Entries with scene source code:
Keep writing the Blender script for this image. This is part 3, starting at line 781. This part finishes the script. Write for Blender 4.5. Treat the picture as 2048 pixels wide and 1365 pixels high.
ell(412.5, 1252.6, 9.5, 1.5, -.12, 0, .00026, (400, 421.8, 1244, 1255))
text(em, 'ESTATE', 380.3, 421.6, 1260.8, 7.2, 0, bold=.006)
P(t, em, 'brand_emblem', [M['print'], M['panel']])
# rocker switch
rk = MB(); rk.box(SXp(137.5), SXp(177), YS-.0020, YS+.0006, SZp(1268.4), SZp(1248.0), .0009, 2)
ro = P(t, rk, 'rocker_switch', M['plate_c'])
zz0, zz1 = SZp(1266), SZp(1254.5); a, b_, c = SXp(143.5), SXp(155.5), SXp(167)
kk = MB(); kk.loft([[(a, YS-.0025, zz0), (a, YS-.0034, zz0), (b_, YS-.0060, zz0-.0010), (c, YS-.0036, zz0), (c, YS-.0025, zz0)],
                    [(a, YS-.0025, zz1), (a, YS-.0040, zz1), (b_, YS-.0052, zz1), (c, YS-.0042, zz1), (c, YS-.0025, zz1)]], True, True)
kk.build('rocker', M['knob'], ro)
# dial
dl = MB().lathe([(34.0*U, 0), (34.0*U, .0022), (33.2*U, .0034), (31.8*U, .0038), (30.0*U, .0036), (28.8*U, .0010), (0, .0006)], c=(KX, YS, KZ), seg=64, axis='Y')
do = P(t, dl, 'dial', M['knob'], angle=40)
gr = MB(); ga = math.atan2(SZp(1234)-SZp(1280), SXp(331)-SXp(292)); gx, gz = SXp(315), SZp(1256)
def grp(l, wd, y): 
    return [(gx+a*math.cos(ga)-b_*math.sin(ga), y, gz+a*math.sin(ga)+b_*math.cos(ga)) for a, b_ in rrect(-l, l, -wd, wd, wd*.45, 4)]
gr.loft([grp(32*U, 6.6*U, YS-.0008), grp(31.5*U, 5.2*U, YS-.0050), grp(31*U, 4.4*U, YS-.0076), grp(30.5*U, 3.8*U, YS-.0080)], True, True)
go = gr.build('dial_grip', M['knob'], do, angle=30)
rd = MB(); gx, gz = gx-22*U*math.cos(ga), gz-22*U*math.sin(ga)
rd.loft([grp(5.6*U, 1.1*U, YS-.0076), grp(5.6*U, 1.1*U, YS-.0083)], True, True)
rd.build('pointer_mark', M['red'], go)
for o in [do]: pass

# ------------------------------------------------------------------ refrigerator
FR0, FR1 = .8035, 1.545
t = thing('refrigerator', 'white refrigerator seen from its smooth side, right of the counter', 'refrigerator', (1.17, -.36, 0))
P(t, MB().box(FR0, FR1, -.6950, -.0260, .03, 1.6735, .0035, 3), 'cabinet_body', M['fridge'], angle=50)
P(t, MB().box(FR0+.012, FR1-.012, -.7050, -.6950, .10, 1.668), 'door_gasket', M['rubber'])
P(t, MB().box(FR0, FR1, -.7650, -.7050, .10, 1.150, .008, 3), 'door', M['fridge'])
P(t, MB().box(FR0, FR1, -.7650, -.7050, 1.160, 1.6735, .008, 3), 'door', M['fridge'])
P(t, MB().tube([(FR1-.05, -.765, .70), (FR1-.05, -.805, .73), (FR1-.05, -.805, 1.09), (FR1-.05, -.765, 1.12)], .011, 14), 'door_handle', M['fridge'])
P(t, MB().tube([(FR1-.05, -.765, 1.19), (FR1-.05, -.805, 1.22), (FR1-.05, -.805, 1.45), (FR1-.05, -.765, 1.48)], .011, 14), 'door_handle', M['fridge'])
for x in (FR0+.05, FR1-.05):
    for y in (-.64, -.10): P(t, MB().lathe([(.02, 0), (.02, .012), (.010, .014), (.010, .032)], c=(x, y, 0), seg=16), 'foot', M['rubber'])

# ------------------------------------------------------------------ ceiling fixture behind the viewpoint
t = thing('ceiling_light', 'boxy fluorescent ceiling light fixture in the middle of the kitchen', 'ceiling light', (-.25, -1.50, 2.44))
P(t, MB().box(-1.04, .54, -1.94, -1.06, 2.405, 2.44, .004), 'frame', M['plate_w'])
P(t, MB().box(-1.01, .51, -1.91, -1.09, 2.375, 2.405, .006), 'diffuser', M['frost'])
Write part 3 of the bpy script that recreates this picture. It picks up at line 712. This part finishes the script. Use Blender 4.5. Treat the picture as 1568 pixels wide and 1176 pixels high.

What this task involves: From the records above, extract everything verbatim.

Final result:
Keep writing the Blender script for this image. This is part 3, starting at line 781. This part finishes the script. Write for Blender 4.5. Treat the picture as 2048 pixels wide and 1365 pixels high.
ell(412.5, 1252.6, 9.5, 1.5, -.12, 0, .00026, (400, 421.8, 1244, 1255))
text(em, 'ESTATE', 380.3, 421.6, 1260.8, 7.2, 0, bold=.006)
P(t, em, 'brand_emblem', [M['print'], M['panel']])
# rocker switch
rk = MB(); rk.box(SXp(137.5), SXp(177), YS-.0020, YS+.0006, SZp(1268.4), SZp(1248.0), .0009, 2)
ro = P(t, rk, 'rocker_switch', M['plate_c'])
zz0, zz1 = SZp(1266), SZp(1254.5); a, b_, c = SXp(143.5), SXp(155.5), SXp(167)
kk = MB(); kk.loft([[(a, YS-.0025, zz0), (a, YS-.0034, zz0), (b_, YS-.0060, zz0-.0010), (c, YS-.0036, zz0), (c, YS-.0025, zz0)],
                    [(a, YS-.0025, zz1), (a, YS-.0040, zz1), (b_, YS-.0052, zz1), (c, YS-.0042, zz1), (c, YS-.0025, zz1)]], True, True)
kk.build('rocker', M['knob'], ro)
# dial
dl = MB().lathe([(34.0*U, 0), (34.0*U, .0022), (33.2*U, .0034), (31.8*U, .0038), (30.0*U, .0036), (28.8*U, .0010), (0, .0006)], c=(KX, YS, KZ), seg=64, axis='Y')
do = P(t, dl, 'dial', M['knob'], angle=40)
gr = MB(); ga = math.atan2(SZp(1234)-SZp(1280), SXp(331)-SXp(292)); gx, gz = SXp(315), SZp(1256)
def grp(l, wd, y): 
    return [(gx+a*math.cos(ga)-b_*math.sin(ga), y, gz+a*math.sin(ga)+b_*math.cos(ga)) for a, b_ in rrect(-l, l, -wd, wd, wd*.45, 4)]
gr.loft([grp(32*U, 6.6*U, YS-.0008), grp(31.5*U, 5.2*U, YS-.0050), grp(31*U, 4.4*U, YS-.0076), grp(30.5*U, 3.8*U, YS-.0080)], True, True)
go = gr.build('dial_grip', M['knob'], do, angle=30)
rd = MB(); gx, gz = gx-22*U*math.cos(ga), gz-22*U*math.sin(ga)
rd.loft([grp(5.6*U, 1.1*U, YS-.0076), grp(5.6*U, 1.1*U, YS-.0083)], True, True)
rd.build('pointer_mark', M['red'], go)
for o in [do]: pass

# ------------------------------------------------------------------ refrigerator
FR0, FR1 = .8035, 1.545
t = thing('refrigerator', 'white refrigerator seen from its smooth side, right of the counter', 'refrigerator', (1.17, -.36, 0))
P(t, MB().box(FR0, FR1, -.6950, -.0260, .03, 1.6735, .0035, 3), 'cabinet_body', M['fridge'], angle=50)
P(t, MB().box(FR0+.012, FR1-.012, -.7050, -.6950, .10, 1.668), 'door_gasket', M['rubber'])
P(t, MB().box(FR0, FR1, -.7650, -.7050, .10, 1.150, .008, 3), 'door', M['fridge'])
P(t, MB().box(FR0, FR1, -.7650, -.7050, 1.160, 1.6735, .008, 3), 'door', M['fridge'])
P(t, MB().tube([(FR1-.05, -.765, .70), (FR1-.05, -.805, .73), (FR1-.05, -.805, 1.09), (FR1-.05, -.765, 1.12)], .011, 14), 'door_handle', M['fridge'])
P(t, MB().tube([(FR1-.05, -.765, 1.19), (FR1-.05, -.805, 1.22), (FR1-.05, -.805, 1.45), (FR1-.05, -.765, 1.48)], .011, 14), 'door_handle', M['fridge'])
for x in (FR0+.05, FR1-.05):
    for y in (-.64, -.10): P(t, MB().lathe([(.02, 0), (.02, .012), (.010, .014), (.010, .032)], c=(x, y, 0), seg=16), 'foot', M['rubber'])

# ------------------------------------------------------------------ ceiling fixture behind the viewpoint
t = thing('ceiling_light', 'boxy fluorescent ceiling light fixture in the middle of the kitchen', 'ceiling light', (-.25, -1.50, 2.44))
P(t, MB().box(-1.04, .54, -1.94, -1.06, 2.405, 2.44, .004), 'frame', M['plate_w'])
P(t, MB().box(-1.01, .51, -1.91, -1.09, 2.375, 2.405, .006), 'diffuser', M['frost'])
Write part 3 of the bpy script that recreates this picture. It picks up at line 712. This part finishes the script. Use Blender 4.5. Treat the picture as 1568 pixels wide and 1176 pixels high.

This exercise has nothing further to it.